Pero sueños son sueños, y ese no era el mío, comprendí de inmediato; nadie muere en un sueño ajeno. Tomé la muñeca de mi agresora, con la otra mano le arrebate la cuchilla y la empujé hacia la mesa, donde una pirámide de cebollas esperaba ser picada.
—Llorar hace bien —le dije—. Tendrás una buena muerte cuando termines.
—Pero —protestó la cocinera— aquí hay cebollas para veinte años.
—¡Mejor! Mientras piques seguirás con vida, aunque en estado de coma.
Le devolví la cuchilla. No estaba demasiado convencida, aunque en cuanto descubrió el poder purificador de las lágrimas empezó a sentirse mejor.
Recogí todos los maníes que pude y desperté.

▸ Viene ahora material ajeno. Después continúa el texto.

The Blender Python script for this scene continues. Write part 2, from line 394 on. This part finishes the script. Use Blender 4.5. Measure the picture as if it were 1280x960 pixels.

Mi cama estaba imposible, llena de cáscaras, pero hacía siglos que no disfrutaba tanto. Me preparé el almuerzo y traté de imaginar la aventura de la hora de la siesta, pero no logré pensar en nada que superara lo que acababa de experimentar. Resignado, decidí hacer la salsa sin cebolla.

2 comentarios:

Ogui dijo...

¡Qué le habrá hecho el personaje a la cocinera para que lo odie aún en los sueños y ¡Qué problema hacer salsa sin cebolla! La interferencia en los sueños ajenos la aprendí de Marechal, pero ahí es una sugerencia apenas anecdótica, acá el lenguaje onírico se deja caldear con un odio intenso (¿será a la cebolla?). C'est magnifique!

Nanim Rekacz dijo...

...hacía siglos que no disfrutaba tanto. Me preparé el almuerzo y traté de imaginar la aventura de la hora de la siesta.